TASK BRIEF:
Your task is to write out the complete listing exactly as it is shown.

COLLECTED MATERIAL:

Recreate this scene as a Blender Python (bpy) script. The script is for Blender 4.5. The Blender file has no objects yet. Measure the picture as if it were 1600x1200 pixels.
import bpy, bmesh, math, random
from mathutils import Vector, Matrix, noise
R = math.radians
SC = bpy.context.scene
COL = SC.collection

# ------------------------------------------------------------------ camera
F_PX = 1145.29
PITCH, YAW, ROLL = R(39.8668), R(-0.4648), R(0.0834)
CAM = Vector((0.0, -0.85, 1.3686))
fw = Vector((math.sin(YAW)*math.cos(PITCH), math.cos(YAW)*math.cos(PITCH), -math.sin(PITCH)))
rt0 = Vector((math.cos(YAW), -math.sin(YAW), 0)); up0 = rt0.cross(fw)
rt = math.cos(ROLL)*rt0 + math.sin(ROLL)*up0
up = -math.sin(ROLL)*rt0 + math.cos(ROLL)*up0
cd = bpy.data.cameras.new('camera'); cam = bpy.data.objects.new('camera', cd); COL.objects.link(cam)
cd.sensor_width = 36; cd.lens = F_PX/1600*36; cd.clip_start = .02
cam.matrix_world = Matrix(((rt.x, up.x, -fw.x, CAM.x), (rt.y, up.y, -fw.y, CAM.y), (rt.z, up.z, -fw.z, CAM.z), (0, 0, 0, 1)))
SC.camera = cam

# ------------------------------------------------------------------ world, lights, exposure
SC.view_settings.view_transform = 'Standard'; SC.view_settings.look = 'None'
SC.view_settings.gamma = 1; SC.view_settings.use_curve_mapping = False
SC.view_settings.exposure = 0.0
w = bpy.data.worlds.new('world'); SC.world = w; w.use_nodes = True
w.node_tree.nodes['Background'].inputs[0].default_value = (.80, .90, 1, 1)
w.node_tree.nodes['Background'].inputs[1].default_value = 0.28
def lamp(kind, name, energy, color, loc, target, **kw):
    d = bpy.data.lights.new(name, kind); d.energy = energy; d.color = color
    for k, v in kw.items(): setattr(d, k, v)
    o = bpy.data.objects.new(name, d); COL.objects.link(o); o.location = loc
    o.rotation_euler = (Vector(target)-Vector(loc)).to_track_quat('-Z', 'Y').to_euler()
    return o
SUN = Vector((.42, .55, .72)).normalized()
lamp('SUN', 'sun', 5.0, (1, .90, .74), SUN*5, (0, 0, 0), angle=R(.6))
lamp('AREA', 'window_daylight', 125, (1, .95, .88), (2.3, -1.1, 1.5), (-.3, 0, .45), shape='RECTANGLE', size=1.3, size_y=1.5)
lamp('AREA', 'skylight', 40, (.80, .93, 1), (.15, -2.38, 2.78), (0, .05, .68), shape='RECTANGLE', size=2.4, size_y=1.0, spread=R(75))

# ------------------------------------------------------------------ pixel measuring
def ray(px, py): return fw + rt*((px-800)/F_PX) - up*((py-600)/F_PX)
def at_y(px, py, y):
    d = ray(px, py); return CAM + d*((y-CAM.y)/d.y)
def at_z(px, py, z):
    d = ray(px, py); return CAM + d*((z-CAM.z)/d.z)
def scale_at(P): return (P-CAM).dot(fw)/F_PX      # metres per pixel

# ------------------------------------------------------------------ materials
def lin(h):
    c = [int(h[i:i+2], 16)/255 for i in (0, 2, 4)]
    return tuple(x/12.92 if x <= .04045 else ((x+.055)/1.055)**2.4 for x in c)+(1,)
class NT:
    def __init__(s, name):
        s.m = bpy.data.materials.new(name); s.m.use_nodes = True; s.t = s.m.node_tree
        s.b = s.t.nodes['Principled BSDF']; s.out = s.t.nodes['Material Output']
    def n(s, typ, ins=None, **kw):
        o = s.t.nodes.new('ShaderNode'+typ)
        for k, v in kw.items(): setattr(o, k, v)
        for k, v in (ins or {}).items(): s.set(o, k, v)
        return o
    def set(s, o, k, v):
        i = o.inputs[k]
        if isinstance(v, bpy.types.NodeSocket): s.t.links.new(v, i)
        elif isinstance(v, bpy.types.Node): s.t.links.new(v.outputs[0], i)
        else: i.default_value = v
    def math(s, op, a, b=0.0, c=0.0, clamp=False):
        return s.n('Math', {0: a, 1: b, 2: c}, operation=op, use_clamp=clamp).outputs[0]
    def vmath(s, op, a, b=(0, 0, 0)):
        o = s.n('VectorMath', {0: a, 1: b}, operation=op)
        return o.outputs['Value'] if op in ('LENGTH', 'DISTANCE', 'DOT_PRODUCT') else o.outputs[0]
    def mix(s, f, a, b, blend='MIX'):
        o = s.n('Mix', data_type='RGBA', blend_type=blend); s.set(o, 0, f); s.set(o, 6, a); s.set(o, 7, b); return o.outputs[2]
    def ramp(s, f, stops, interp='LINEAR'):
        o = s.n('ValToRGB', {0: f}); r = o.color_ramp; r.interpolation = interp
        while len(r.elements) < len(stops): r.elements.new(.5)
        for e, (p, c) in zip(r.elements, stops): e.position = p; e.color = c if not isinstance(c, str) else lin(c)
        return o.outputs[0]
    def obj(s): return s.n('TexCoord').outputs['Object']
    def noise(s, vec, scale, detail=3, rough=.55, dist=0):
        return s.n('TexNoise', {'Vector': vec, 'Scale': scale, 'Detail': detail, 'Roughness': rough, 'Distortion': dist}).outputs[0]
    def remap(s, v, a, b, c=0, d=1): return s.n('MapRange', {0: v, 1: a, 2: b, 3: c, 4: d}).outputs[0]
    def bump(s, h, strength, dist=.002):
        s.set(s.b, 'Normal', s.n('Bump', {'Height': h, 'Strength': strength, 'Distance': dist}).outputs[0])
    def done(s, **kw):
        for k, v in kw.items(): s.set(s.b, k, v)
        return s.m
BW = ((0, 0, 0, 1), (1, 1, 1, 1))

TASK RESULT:
Recreate this scene as a Blender Python (bpy) script. The script is for Blender 4.5. The Blender file has no objects yet. Measure the picture as if it were 1600x1200 pixels.
import bpy, bmesh, math, random
from mathutils import Vector, Matrix, noise
R = math.radians
SC = bpy.context.scene
COL = SC.collection

# ------------------------------------------------------------------ camera
F_PX = 1145.29
PITCH, YAW, ROLL = R(39.8668), R(-0.4648), R(0.0834)
CAM = Vector((0.0, -0.85, 1.3686))
fw = Vector((math.sin(YAW)*math.cos(PITCH), math.cos(YAW)*math.cos(PITCH), -math.sin(PITCH)))
rt0 = Vector((math.cos(YAW), -math.sin(YAW), 0)); up0 = rt0.cross(fw)
rt = math.cos(ROLL)*rt0 + math.sin(ROLL)*up0
up = -math.sin(ROLL)*rt0 + math.cos(ROLL)*up0
cd = bpy.data.cameras.new('camera'); cam = bpy.data.objects.new('camera', cd); COL.objects.link(cam)
cd.sensor_width = 36; cd.lens = F_PX/1600*36; cd.clip_start = .02
cam.matrix_world = Matrix(((rt.x, up.x, -fw.x, CAM.x), (rt.y, up.y, -fw.y, CAM.y), (rt.z, up.z, -fw.z, CAM.z), (0, 0, 0, 1)))
SC.camera = cam

# ------------------------------------------------------------------ world, lights, exposure
SC.view_settings.view_transform = 'Standard'; SC.view_settings.look = 'None'
SC.view_settings.gamma = 1; SC.view_settings.use_curve_mapping = False
SC.view_settings.exposure = 0.0
w = bpy.data.worlds.new('world'); SC.world = w; w.use_nodes = True
w.node_tree.nodes['Background'].inputs[0].default_value = (.80, .90, 1, 1)
w.node_tree.nodes['Background'].inputs[1].default_value = 0.28
def lamp(kind, name, energy, color, loc, target, **kw):
    d = bpy.data.lights.new(name, kind); d.energy = energy; d.color = color
    for k, v in kw.items(): setattr(d, k, v)
    o = bpy.data.objects.new(name, d); COL.objects.link(o); o.location = loc
    o.rotation_euler = (Vector(target)-Vector(loc)).to_track_quat('-Z', 'Y').to_euler()
    return o
SUN = Vector((.42, .55, .72)).normalized()
lamp('SUN', 'sun', 5.0, (1, .90, .74), SUN*5, (0, 0, 0), angle=R(.6))
lamp('AREA', 'window_daylight', 125, (1, .95, .88), (2.3, -1.1, 1.5), (-.3, 0, .45), shape='RECTANGLE', size=1.3, size_y=1.5)
lamp('AREA', 'skylight', 40, (.80, .93, 1), (.15, -2.38, 2.78), (0, .05, .68), shape='RECTANGLE', size=2.4, size_y=1.0, spread=R(75))

# ------------------------------------------------------------------ pixel measuring
def ray(px, py): return fw + rt*((px-800)/F_PX) - up*((py-600)/F_PX)
def at_y(px, py, y):
    d = ray(px, py); return CAM + d*((y-CAM.y)/d.y)
def at_z(px, py, z):
    d = ray(px, py); return CAM + d*((z-CAM.z)/d.z)
def scale_at(P): return (P-CAM).dot(fw)/F_PX      # metres per pixel

# ------------------------------------------------------------------ materials
def lin(h):
    c = [int(h[i:i+2], 16)/255 for i in (0, 2, 4)]
    return tuple(x/12.92 if x <= .04045 else ((x+.055)/1.055)**2.4 for x in c)+(1,)
class NT:
    def __init__(s, name):
        s.m = bpy.data.materials.new(name); s.m.use_nodes = True; s.t = s.m.node_tree
        s.b = s.t.nodes['Principled BSDF']; s.out = s.t.nodes['Material Output']
    def n(s, typ, ins=None, **kw):
        o = s.t.nodes.new('ShaderNode'+typ)
        for k, v in kw.items(): setattr(o, k, v)
        for k, v in (ins or {}).items(): s.set(o, k, v)
        return o
    def set(s, o, k, v):
        i = o.inputs[k]
        if isinstance(v, bpy.types.NodeSocket): s.t.links.new(v, i)
        elif isinstance(v, bpy.types.Node): s.t.links.new(v.outputs[0], i)
        else: i.default_value = v
    def math(s, op, a, b=0.0, c=0.0, clamp=False):
        return s.n('Math', {0: a, 1: b, 2: c}, operation=op, use_clamp=clamp).outputs[0]
    def vmath(s, op, a, b=(0, 0, 0)):
        o = s.n('VectorMath', {0: a, 1: b}, operation=op)
        return o.outputs['Value'] if op in ('LENGTH', 'DISTANCE', 'DOT_PRODUCT') else o.outputs[0]
    def mix(s, f, a, b, blend='MIX'):
        o = s.n('Mix', data_type='RGBA', blend_type=blend); s.set(o, 0, f); s.set(o, 6, a); s.set(o, 7, b); return o.outputs[2]
    def ramp(s, f, stops, interp='LINEAR'):
        o = s.n('ValToRGB', {0: f}); r = o.color_ramp; r.interpolation = interp
        while len(r.elements) < len(stops): r.elements.new(.5)
        for e, (p, c) in zip(r.elements, stops): e.position = p; e.color = c if not isinstance(c, str) else lin(c)
        return o.outputs[0]
    def obj(s): return s.n('TexCoord').outputs['Object']
    def noise(s, vec, scale, detail=3, rough=.55, dist=0):
        return s.n('TexNoise', {'Vector': vec, 'Scale': scale, 'Detail': detail, 'Roughness': rough, 'Distortion': dist}).outputs[0]
    def remap(s, v, a, b, c=0, d=1): return s.n('MapRange', {0: v, 1: a, 2: b, 3: c, 4: d}).outputs[0]
    def bump(s, h, strength, dist=.002):
        s.set(s.b, 'Normal', s.n('Bump', {'Height': h, 'Strength': strength, 'Distance': dist}).outputs[0])
    def done(s, **kw):
        for k, v in kw.items(): s.set(s.b, k, v)
        return s.m
BW = ((0, 0, 0, 1), (1, 1, 1, 1))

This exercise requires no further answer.